Le chef de l’Etat guinéen, Moussa Dadis Camara, a invité une énième fois, mardi après-midi, les partis politiques, les représentants des institutions internationales et les diplomates à une rencontre au palais du peuple. Mais cette fois, les poids lourds de la classe politique guinéenne ont boycotté le rendez-vous. Reportage.
Notre correspondant en Guinée
Mardi après midi, contrairement aux précédentes rencontres au palais du peuple, il y avait deux groupes de jeunes présents à la rencontre organisée par le chef de la junte. Les uns soutenant ouvertement Dadis et la tenue des élections en 2010, les autres apparemment plus nombreux défendant tout aussi ouvertement le respect du chronogramme des forces vives. Ce chronogramme prévoit la tenue des élections à la fin 2009. En plus de ces jeunes, il y avait une foule de femmes (les balayeuses de Conakry), massée au balcon, dont on dit qu’elle a été mobilisée par le gouverneur de la ville de Conakry. La tension entre les deux groupes était tellement vive dans la salle que certains redoutaient le pire.
Mais il avait été mobilisé un dispositif de sécurité imposant, voir effrayant. Tout le palais, de l’intérieur et de l’extérieur, était ceinturé par les forces de sécurité. Cette fois, les militaires avaient l’air particulièrement nerveux. Dans la salle, le groupe de jeunes hostiles à 2010 avait été particulièrement contrôlés. Même la presse, de son côté, a reçu des propos hostiles de la part de certains gardes présidentielles. » Aujourd’hui, si quelqu’un manifeste, qui qu’il soit, on va… des connards comme ça ! », a-t-on lancé à la figure des journalistes. Et un autre militaire de renchérir: » Celui qui pagaille aujourd’hui, on va pagaille sur lui… » C’est donc dans ce climat de menace que l’intervention du chef va commencer.
Après les menaces, Dadis fait signe d’ouverture
Par ailleurs, dans son exposé, le chef de l’Etat a été très remonté de voir les ténors de la classe politique bouder sa rencontre. Il s’agit entre autres de Sidya Touré de l’UFR, Alpha Condé du RPG, Cellou Dalhein Diallo de l’UFDG, Jean Mari Doré de l’UPG.
Dans la salle, on notait la présence des représentants des institutions, des diplomates et de certains leaders politiques, pour la plupart des nouveaux. A l’image de l’ancien premier ministre Lansana Kouyaté, Mamady Diawara, ancien député de l’ex parti au pouvoir, le PUP, était présent.

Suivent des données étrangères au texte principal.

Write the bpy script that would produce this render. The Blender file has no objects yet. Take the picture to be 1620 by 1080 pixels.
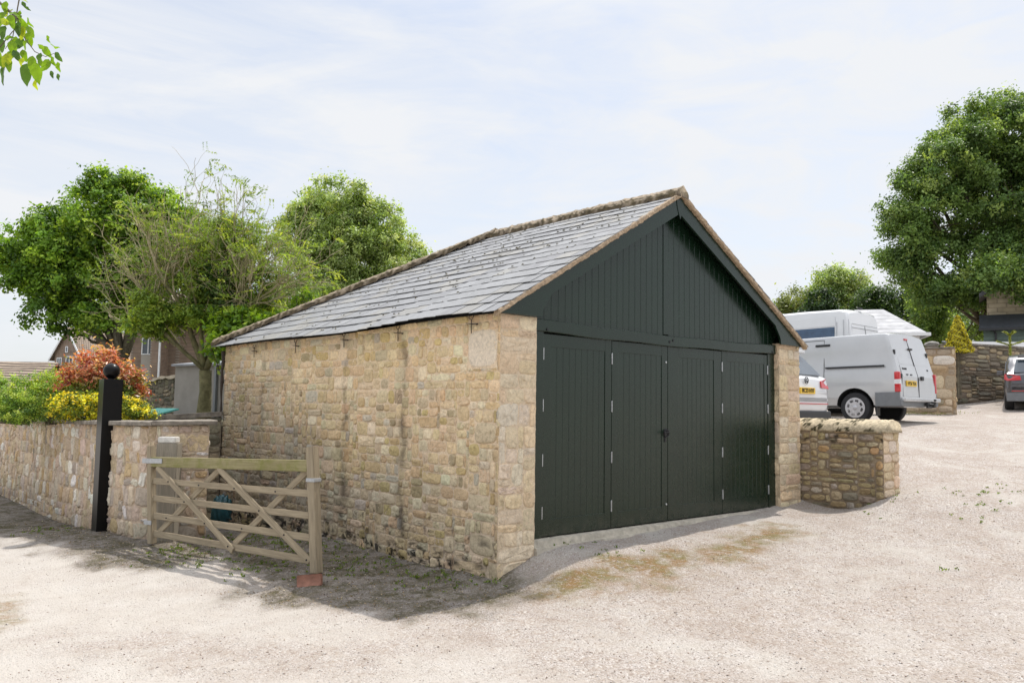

En fait, les leaders politiques qui ont boudé la rencontre, avaient la veille adressé une correspondance au chef de l’Etat sollicitant de lui un cadre plus approprié, restreint pour permettre des échanges fructueux concernant le chronogramme des élections. Par cette stratégie, ils souhaitaient également échapper à d’éventuelles huées des groupes de jeunes et de femmes hostiles au chronogramme des forces vives.
Dans la salle, ayant compris que cette fois-ci, les jeunes étaient divisés, le capitaine a déclaré : » jeunesse, évitez qu’on vous manipule, sinon c’est vous qui allez perdre. .. Cela est dangereux. Je connais la guerre plus que vous. Ce qui amène la guerre ce sont les élections… » Poursuivant, Moussa Dadis Camara dira que cette absence volontaire des forces vives est une façon de tuer la démocratie, c’est un sabotage. Toutefois, il a réitéré sa volonté de respecter le chronogramme proposé par elles.
En signe d’ouverture, le chef de l’Etat s’est dit prêt à rencontrer les forces vives où elles veulent, « même à Djakarta ». Seulement, il leur donne une semaine. Pas plus. Cependant, le groupe des forces vives n’a pas lui aussi dit son dernier mot. Les jours qui suivent nous en diront un peu plus.